The storm is used to even more signify the isolation of the man, to show sharp contrast between the calmness in the chamber and the stormy night. This is portrayed when: ‘And the silken, sad, uncertain rustling of each purple curtain Thrilled me-filled me with fantastic terrors never felt before’ (Poe 13-14). At this point the man’s imagination is probably running wild. The narrator is terrified of being alone in the chamber, where he goes to find ease is the place where he fears most. This fear of being alone, alone forever, brings the man back to one thing and that is the love of his beloved Lenore. With the thought constantly on his mind about his lost love it’s no wonder this man is depressed.

Another symbol used to incorporate the theme of depression is the usage of darkness. In the very first stanza of the poem: ‘Once upon a midnight dreary, while I pondered weak and weary…'(Poe 1). This sets the mood for the rest of the story giving an indication that it will be a very dark and treacherous night. With the ‘Midnight’ traditionaly referred to as the witching hour and the darkest part of night. It is no accident that Poe chooses this as the time for the time of the story to take place. When thinking of darkness the color that comes to mind is none other than black. Black carries with it very clear implications of death, mourning, and sorrow. What coincidence that the raven is also the color black, which reflects all of death, mourning, and sorrow. The usage of darkness is used to convey a sense of emotional turmoil and hopelessness, very much like the theme of this poem.

The last and final symbol that portrays the theme of depression is the time of year in which this poem took place, December. When writing the very famous poem ‘The Raven’, Edgar Allan Poe chose a word with a deeper meaning behind it and that also includes the time of year. The time in which ‘The Raven’ takes place is when the narrator says: ‘Ah, distinctly I remember it was in the bleak December; And each separate dying ember’ (Poe 6-7).

This gives a stress on time of year and the weather. At the beginning of the poem, the speaker mentions the time of day, but Poe uses the fact that the fire is dying out to emphasize how long the speaker has been sitting pondering over the past. The mention of December also is a reflection to how nothing lives in the winter. December is an indication of coldness, meaning that December symbolizes death itself.

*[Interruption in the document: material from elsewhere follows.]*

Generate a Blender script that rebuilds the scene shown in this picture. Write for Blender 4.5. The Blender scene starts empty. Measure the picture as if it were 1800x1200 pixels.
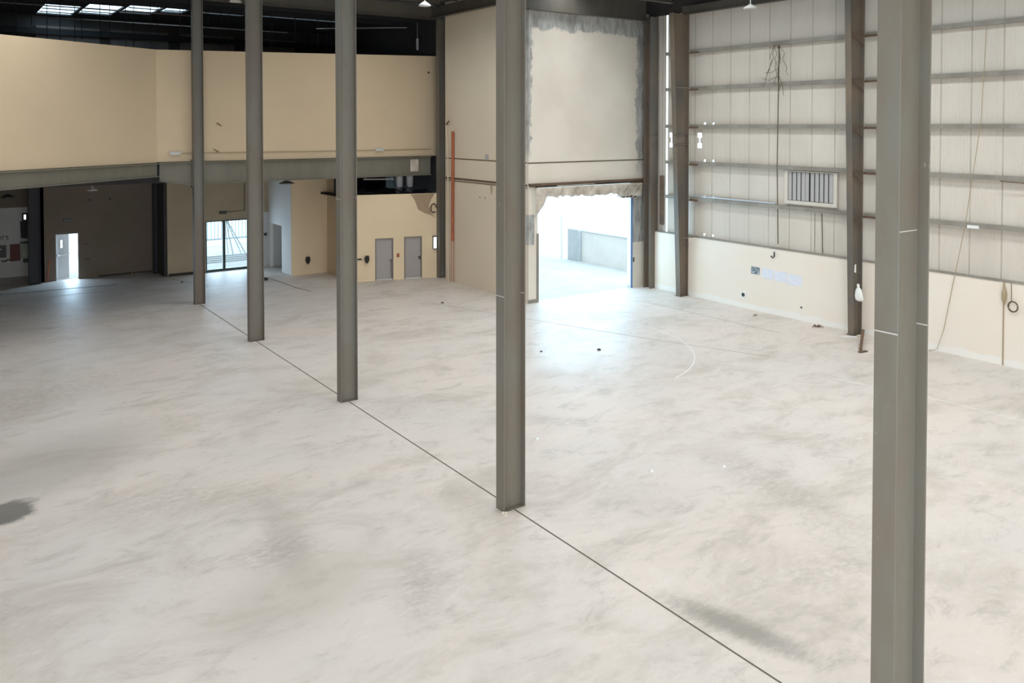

Repetition, symbolism, and imagery are three very strong literary devices that make ‘The Raven’ more emotional in the eyes of a reader. By adding symbolism, imagery, and repetition the reader can feel the inner feelings of the character to a higher degree. Poe’s poem, ‘The Raven’ would not be the same if he had chosen to take out the forms of symbolism. The poem would have less meaning if it took place at noon or on a sunny summer afternoon. Poe adds the elements needed to keep the reader intrigued. Reading the poem can give better understanding to grief and pain. ‘The Raven’ by Edgar Allan Poe was a true masterpiece that showed many symbols about depression.